The Company's documents may also be accessed at www.sedar.com

This news release contains forward-looking statements. These statements are based on information currently available to the Company and the Company provides no assurance that actual results will meet management's expectations. Forward-looking statements include estimates and statements that describe the Company's future plans, objectives or goals, including words to the effect that the Company or management expects a stated condition or result to occur. Forward-looking statements may be identified by such terms as "believes", "anticipates", "expects", "estimates", "may", "could", "would", "will", or "plan". Since forward-looking statements are based on assumptions and address future events and conditions, by their very nature they involve inherent risks and uncertainties. Actual results relating to, among other things, results of exploration, project development, reclamation and capital costs of the Company's mineral properties, and the Company's financial condition and prospects, could differ materially from those currently anticipated in such statements for many reasons such as: changes in general economic conditions and conditions in the financial markets; changes in demand and prices for minerals; litigation, legislative, environmental and other judicial, regulatory, political and competitive developments; technological and operational difficulties encountered in connection with the activities of the Company; and other matters discussed in this news release.
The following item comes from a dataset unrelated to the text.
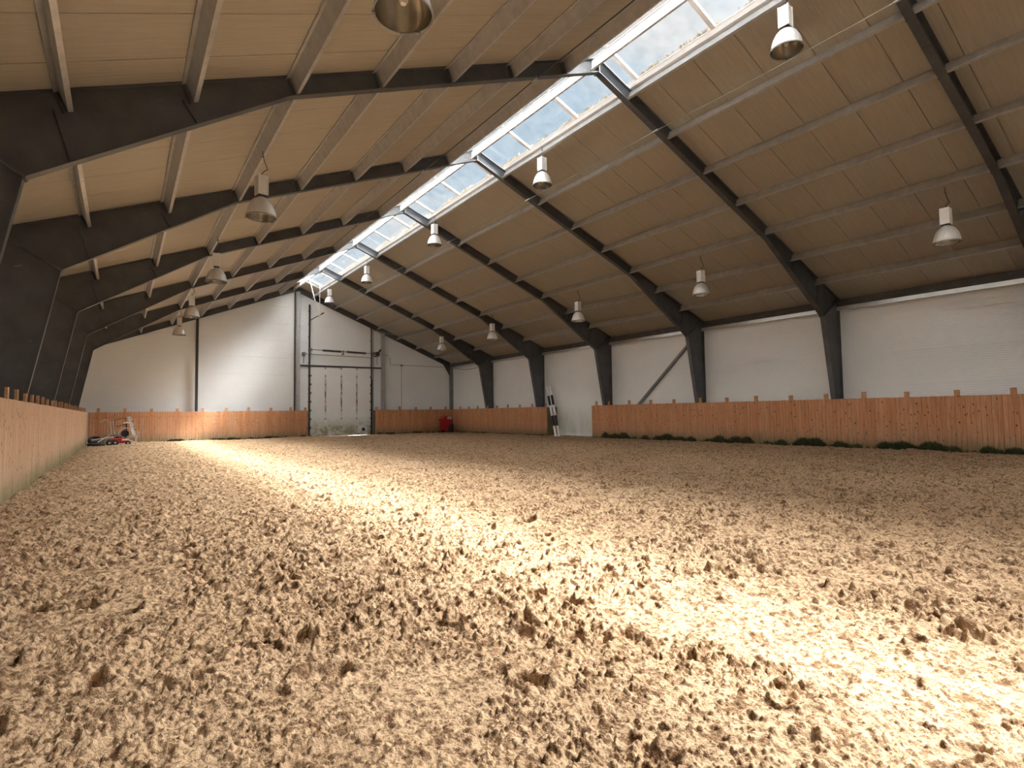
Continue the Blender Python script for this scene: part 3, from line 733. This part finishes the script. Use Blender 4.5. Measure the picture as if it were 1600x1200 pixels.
# ------------------------------------------------------------------ sand floor
def hsh(ix, iy, seed):
    h = (ix.astype(np.int64)*374761393 + iy.astype(np.int64)*668265263 + seed*974634533) & 0xFFFFFFFF
    h = ((h ^ (h >> 13))*1274126177) & 0xFFFFFFFF; h = ((h ^ (h >> 16))*2246822519) & 0xFFFFFFFF
    return ((h ^ (h >> 15)) & 0xFFFFFF)/float(0x1000000)
def vn(x, y, seed):
    ix, iy = np.floor(x), np.floor(y); fx, fy = x-ix, y-iy
    fx = fx*fx*fx*(fx*(fx*6-15)+10); fy = fy*fy*fy*(fy*(fy*6-15)+10)
    a, b, c, d = hsh(ix, iy, seed), hsh(ix+1, iy, seed), hsh(ix, iy+1, seed), hsh(ix+1, iy+1, seed)
    return (a*(1-fx)+b*fx)*(1-fy) + (c*(1-fx)+d*fx)*fy
def fbm(x, y, seed, o=4, g=.5):
    s = 0; a = 1; n = 0
    for i in range(o): s = s+a*vn(x*2**i+i*17.3, y*2**i-i*9.1, seed+i); n += a; a *= g
    return s/n
def bumps(x, y, cell, seed, rmin, rmax, prob):
    """scattered hemispherical lumps, returns 0..1 height field (scaled by the lump's own size)"""
    gx, gy = x/cell, y/cell; ix, iy = np.floor(gx), np.floor(gy); out = np.zeros_like(x)
    for dx in (-1, 0, 1):
        for dy in (-1, 0, 1):
            cx, cy = ix+dx, iy+dy
            px = cx+.15+.7*hsh(cx, cy, seed); py = cy+.15+.7*hsh(cx, cy, seed+1); r = rmin+(rmax-rmin)*hsh(cx, cy, seed+2)**2
            on = hsh(cx, cy, seed+3) < (prob if np.isscalar(prob) else prob)
            q = 1-((gx-px)**2+(gy-py)**2)/(r*r)
            out = np.maximum(out, np.where(on, np.sqrt(np.clip(q, 0, 1))*r/rmax, 0))
    return out
def pits(x, y, cell, seed, rad, prob):
    gx, gy = x/cell, y/cell; ix, iy = np.floor(gx), np.floor(gy); out = np.zeros_like(x)
    for dx in (-1, 0, 1):
        for dy in (-1, 0, 1):
            cx, cy = ix+dx, iy+dy
            px = cx+.2+.6*hsh(cx, cy, seed); py = cy+.2+.6*hsh(cx, cy, seed+1); r = rad/cell*(.6+.7*hsh(cx, cy, seed+2))
            an = 6.283*hsh(cx, cy, seed+4); ux, uy = np.cos(an), np.sin(an)
            ex, ey = gx-px, gy-py; a = (ex*ux+ey*uy)/1.35; b = -ex*uy+ey*ux
            d = np.sqrt(a*a+b*b)/r; on = hsh(cx, cy, seed+3) < prob
            bowl = -np.clip(1-d*d, 0, 1)**.8; rim = .55*np.exp(-((d-1.25)/.28)**2)
            dp = .5+.9*hsh(cx, cy, seed+5)
            out = out + np.where(on, (bowl+rim)*dp, 0)
    return out
CX, CYAW = -9.7229, .6091
def sand_height(X, Y):
    r = np.hypot(X-CX, Y)
    lod = lambda lam: np.clip(lam/(.011*r), 0, 1)**1.0
    wx = X + .05*(fbm(X*7, Y*7, 90, 3)-.5); wy = Y + .05*(fbm(X*7, Y*7, 95, 3)-.5)
    h = -.085 + .09*(fbm(X*.28, Y*.28, 1, 3)-.5) + .06*(fbm(X*1.3, Y*1.3, 5, 3)-.5)
    m1 = np.clip((fbm(X*.8+3, Y*.8, 11, 4)-.31)*6, 0, 1)           # where the ground is churned
    m1 = np.maximum(m1, np.clip((r-5)/5, 0, .85))
    m2 = np.clip((fbm(X*2.3, Y*2.3+5, 15, 3)-.42)*5, 0, 1)
    rough = (.45+.55*m1)*(.4+.6*np.clip((r-2.6)/1.3, 0, 1))
    m1 = m1*(.5+.5*np.clip((r-2.6)/1.3, 0, 1))
    h += rough*.062*pits(wx, wy, .56, 21, .085, .7)
    h += rough*.045*pits(wx+7, wy, .27, 27, .05, .55)
    h += rough*.045*(np.abs(fbm(wx*5.2, wy*5.2, 31, 4, .6)-.5)*2-.25)
    b1 = bumps(wx, wy, .13, 41, .16, .42, .10+.30*m2)
    b2 = bumps(wx, wy, .062, 45, .2, .5, .35+.45*m2)
    b3 = bumps(wx, wy, .032, 49, .22, .5, .40+.4*m2)
    b4 = bumps(wx, wy, .0165, 61, .25, .5, .5)
    h += rough*.066*lod(.14)*b1
    h += rough*.040*lod(.09)*b2
    h += (.45+.55*m1)*.026*lod(.045)*b3
    h += (.4+.6*m1)*.011*lod(.025)*b4
    h += (.4+.6*m1)*.036*(fbm(wx*13, wy*13, 53, 4, .62)-.5)
    h += (.3+.7*m1)*.012*lod(.03)*(fbm(X*55, Y*55, 57, 3, .65)-.5)
    # banked against the left fence near the camera
    h += .10*np.clip(1-(X-LX)/1.2, 0, 1)*np.clip((22-Y)/12, 0, 1)
    fl = np.clip((38.6-Y)/.6, 0, 1)                                   # calm down towards the end door
    return h*(.35+.65*fl) - .125*(1-fl)
def build_sand():
    rr = [.35]
    while rr[-1] < 54: rr.append(rr[-1]*(1+(.008 if rr[-1] < 1.6 else .0022 if rr[-1] < 9 else .0034)))
    rr = np.array(rr); n_r = len(rr)-1
    th = np.concatenate([np.arange(-1.02, 1.02, .0019), np.linspace(1.02, 2*math.pi-1.02, 70)[:-1]])
    R, T = np.meshgrid(rr, th, indexing='ij'); nt = len(th)
    X = CX + R*np.sin(CYAW+T); Y = R*np.cos(CYAW+T)
    x0, x1, y0, y1 = -12.04, 12.04, -8.95, 39.73
    inside = (X > x0) & (X < x1) & (Y > y0) & (Y < y1)
    Xc, Yc = np.clip(X, x0, x1).ravel(), np.clip(Y, y0, y1).ravel()
    i, j = np.meshgrid(np.arange(n_r), np.arange(nt), indexing='ij'); j2 = (j+1) % nt
    q = np.stack([i*nt+j, i*nt+j2, (i+1)*nt+j2, (i+1)*nt+j], -1).reshape(-1, 4)
    ins = inside.ravel(); q = q[ins[q].any(1)]
    usedv = np.zeros(Xc.size, bool); usedv[q.ravel()] = True
    idx = np.cumsum(usedv)-1; q = idx[q]; Xc, Yc = Xc[usedv], Yc[usedv]
    Z = np.empty_like(Xc)
    for s_ in range(0, Xc.size, 200000): Z[s_:s_+200000] = sand_height(Xc[s_:s_+200000], Yc[s_:s_+200000])
    # small disc under the camera
    nv = Xc.size; Xc = np.append(Xc, CX); Yc = np.append(Yc, 0.); Z = np.append(Z, Z[:nt].mean())
    me = bpy.data.meshes.new('floor'); me.vertices.add(nv+1)
    me.vertices.foreach_set('co', np.stack([Xc, Yc, Z], -1).astype(np.float32).ravel())
    fan = np.stack([np.full(nt, nv), (np.arange(nt)+1) % nt, np.arange(nt)], -1)
    q = q[:, ::-1]
    me.loops.add(q.size+fan.size); me.polygons.add(len(q)+nt)
    me.loops.foreach_set('vertex_index', np.concatenate([q.ravel(), fan.ravel()]).astype(np.int32))
    me.polygons.foreach_set('loop_start', np.concatenate([np.arange(len(q))*4, q.size+np.arange(nt)*3]).astype(np.int32))
    me.update(calc_edges=True); me.validate()
    me.polygons.foreach_set('use_smooth', np.ones(len(me.polygons), bool))
    me.materials.append(M_SAND); o = bpy.data.objects.new('floor', me); COL.objects.link(o)
    struct(o, 'churned tan sand floor of the riding hall', 'floor')
build_sand()

# ------------------------------------------------------------------ sky and sun
SUND = Vector((.69, -.2, 1)).normalized()     # towards the sun
w = bpy.data.worlds.new('sky'); S.world = w; w.use_nodes = True; t = w.node_tree; t.nodes.clear()
class W(Nodes):
    def __init__(s, t): s.t = t
k = W(t); tc = k.n('ShaderNodeTexCoord'); d = tc.outputs['Generated']
X, Y, Z = k.xyz(d)
zc = k.math('MAXIMUM', Z, .08)
cm = k.n('ShaderNodeCombineXYZ'); k.put(cm.inputs[0], k.math('DIVIDE', X, zc)); k.put(cm.inputs[1], k.math('DIVIDE', Y, zc))
cl = k.noise(cm.outputs[0], .85, 6, .55)
blue = k.ramp(k.mapr(Z, 0, .9), [(0, (.66, .76, .83)), (.5, (.45, .60, .74)), (1, (.36, .54, .74))])
clouds = k.mapr(cl, .46, .60)
sky = k.mix(clouds, blue, (.80, .80, .81))
sky = k.mix(1.0, sky, k.ramp(k.mapr(Y, .15, -.45), [(0, (.27, .27, .27)), (1, (.8, .8, .8))]), 'MULTIPLY')
dp = k.n('ShaderNodeVectorMath', operation='DOT_PRODUCT'); k.put(dp.inputs[0], d); dp.inputs[1].default_value = SUND
dd = k.math('MAXIMUM', dp.outputs['Value'], 0.)
HALO = 124.0
halo = k.math('MULTIPLY', k.math('POWER', dd, 32.), HALO)
sky = k.mix(1.0, sky, k.mix(1.0, (1., .985, .955), halo, 'MULTIPLY'), 'ADD')
gnd = k.math('LESS_THAN', Z, -.01)
sky = k.mix(gnd, sky, (.25, .24, .22))
bg = k.n('ShaderNodeBackground'); k.put(bg.inputs[0], sky); bg.inputs[1].default_value = .55
ow = k.n('ShaderNodeOutputWorld'); k.put(ow.inputs[0], bg.outputs[0])
sl = bpy.data.lights.new('sun', 'SUN'); sl.energy = 3.2; sl.angle = math.radians(6); sl.color = (1, .975, .93)
so = bpy.data.objects.new('sun', sl); COL.objects.link(so); so.location = (20, -5, 30)
so.rotation_euler = SUND.to_track_quat('Z', 'Y').to_euler()

# ------------------------------------------------------------------ camera
cam = bpy.data.cameras.new('camera'); co_ = bpy.data.objects.new('camera', cam); COL.objects.link(co_)
yaw, pit, rol = .6091, .05156, -.01356
rv = Vector((math.cos(yaw), -math.sin(yaw), 0)); fv = Vector((math.sin(yaw)*math.cos(pit), math.cos(yaw)*math.cos(pit), math.sin(pit)))
uv = rv.cross(fv); c_, s_ = math.cos(rol), math.sin(rol)
r2 = rv*c_ + uv*s_; u2 = -rv*s_ + uv*c_
co_.matrix_world = Matrix(((r2.x, u2.x, -fv.x, CX), (r2.y, u2.y, -fv.y, 0), (r2.z, u2.z, -fv.z, 1.3001), (0, 0, 0, 1)))
cam.sensor_width = 36; cam.lens = 875.4*36/1600; cam.clip_end = 500; cam.clip_start = .05
S.camera = co_
S.view_settings.view_transform = 'Standard'; S.view_settings.look = 'None'; S.view_settings.gamma = 1; S.view_settings.use_curve_mapping = False
S.view_settings.exposure = 2.5
S.cycles.use_denoising = True
S.cycles.max_bounces = 12; S.cycles.diffuse_bounces = 6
This list is not exhaustive of the factors that may affect any of the Company's forward-looking statements. These and other factors should be considered carefully and readers should not place undue reliance on the Company's forward-looking statements. The Company does not undertake to update any forward-looking statement that may be made from time to time by the Company or on its behalf, except in accordance with applicable securities laws.

Shares outstanding: 127,691,347

Neither TSX Venture Exchange nor its Regulation Services Provider (as that term is defined in the policies of the TSX Venture Exchange) accepts responsibility for the adequacy or accuracy of this release.